Dataset section

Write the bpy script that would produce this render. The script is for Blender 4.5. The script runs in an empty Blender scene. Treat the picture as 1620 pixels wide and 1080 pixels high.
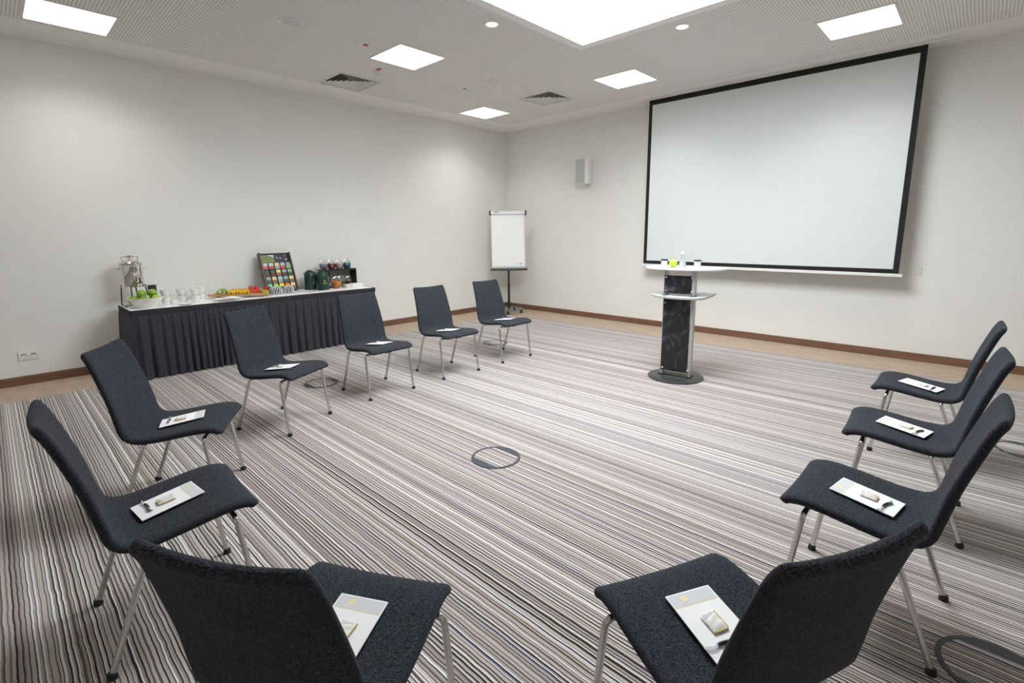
import bpy, bmesh, math, random
from mathutils import Matrix, Vector
random.seed(7)
C = bpy.context.scene.collection
PI = math.pi

# ------------------------------------------------------------------ camera
H = 3.40                      # ceiling height
cam_d = bpy.data.cameras.new('camera'); cam = bpy.data.objects.new('camera', cam_d); C.objects.link(cam)
cam_d.sensor_width = 36.0; cam_d.lens = 779.62 / 1620 * 36; cam_d.shift_y = -32.2 / 1620
cam_d.clip_start = 0.02
pitch, yaw, roll = math.radians(10.2008), math.radians(43.4934), math.radians(-0.4516)
fw0 = Vector((-math.sin(yaw), math.cos(yaw), 0)); rt0 = Vector((math.cos(yaw), math.sin(yaw), 0)); up0 = Vector((0, 0, 1))
fw = fw0 * math.cos(pitch) - up0 * math.sin(pitch); up1 = up0 * math.cos(pitch) + fw0 * math.sin(pitch)
rt = rt0 * math.cos(roll) + up1 * math.sin(roll); up = up1 * math.cos(roll) - rt0 * math.sin(roll)
M = Matrix((rt, up, -fw)).transposed().to_4x4(); M.translation = (7.0034, -7.2437, 1.5015)
cam.matrix_world = M
bpy.context.scene.camera = cam

# ------------------------------------------------------------------ world, exposure
w = bpy.data.worlds.new('world'); bpy.context.scene.world = w; w.use_nodes = True
w.node_tree.nodes['Background'].inputs[0].default_value = (0.02, 0.02, 0.02, 1)
w.node_tree.nodes['Background'].inputs[1].default_value = 0.0
vs = bpy.context.scene.view_settings
vs.view_transform = 'Standard'; vs.look = 'None'; vs.gamma = 1.0; vs.use_curve_mapping = False
vs.exposure = 0.06
SKY_L, PANEL_L, SPOT_L, PANEL_W = 20.0, 2.5, 6.0, 9.5      # radiance of the lit ceiling openings
bpy.context.scene.cycles.max_bounces = 10
bpy.context.scene.cycles.diffuse_bounces = 7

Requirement
Repeat the listing in full and exactly. Do not include any images.

Finished exercise
Write the bpy script that would produce this render. The script is for Blender 4.5. The script runs in an empty Blender scene. Treat the picture as 1620 pixels wide and 1080 pixels high.
import bpy, bmesh, math, random
from mathutils import Matrix, Vector
random.seed(7)
C = bpy.context.scene.collection
PI = math.pi

# ------------------------------------------------------------------ camera
H = 3.40                      # ceiling height
cam_d = bpy.data.cameras.new('camera'); cam = bpy.data.objects.new('camera', cam_d); C.objects.link(cam)
cam_d.sensor_width = 36.0; cam_d.lens = 779.62 / 1620 * 36; cam_d.shift_y = -32.2 / 1620
cam_d.clip_start = 0.02
pitch, yaw, roll = math.radians(10.2008), math.radians(43.4934), math.radians(-0.4516)
fw0 = Vector((-math.sin(yaw), math.cos(yaw), 0)); rt0 = Vector((math.cos(yaw), math.sin(yaw), 0)); up0 = Vector((0, 0, 1))
fw = fw0 * math.cos(pitch) - up0 * math.sin(pitch); up1 = up0 * math.cos(pitch) + fw0 * math.sin(pitch)
rt = rt0 * math.cos(roll) + up1 * math.sin(roll); up = up1 * math.cos(roll) - rt0 * math.sin(roll)
M = Matrix((rt, up, -fw)).transposed().to_4x4(); M.translation = (7.0034, -7.2437, 1.5015)
cam.matrix_world = M
bpy.context.scene.camera = cam

# ------------------------------------------------------------------ world, exposure
w = bpy.data.worlds.new('world'); bpy.context.scene.world = w; w.use_nodes = True
w.node_tree.nodes['Background'].inputs[0].default_value = (0.02, 0.02, 0.02, 1)
w.node_tree.nodes['Background'].inputs[1].default_value = 0.0
vs = bpy.context.scene.view_settings
vs.view_transform = 'Standard'; vs.look = 'None'; vs.gamma = 1.0; vs.use_curve_mapping = False
vs.exposure = 0.06
SKY_L, PANEL_L, SPOT_L, PANEL_W = 20.0, 2.5, 6.0, 9.5      # radiance of the lit ceiling openings
bpy.context.scene.cycles.max_bounces = 10
bpy.context.scene.cycles.diffuse_bounces = 7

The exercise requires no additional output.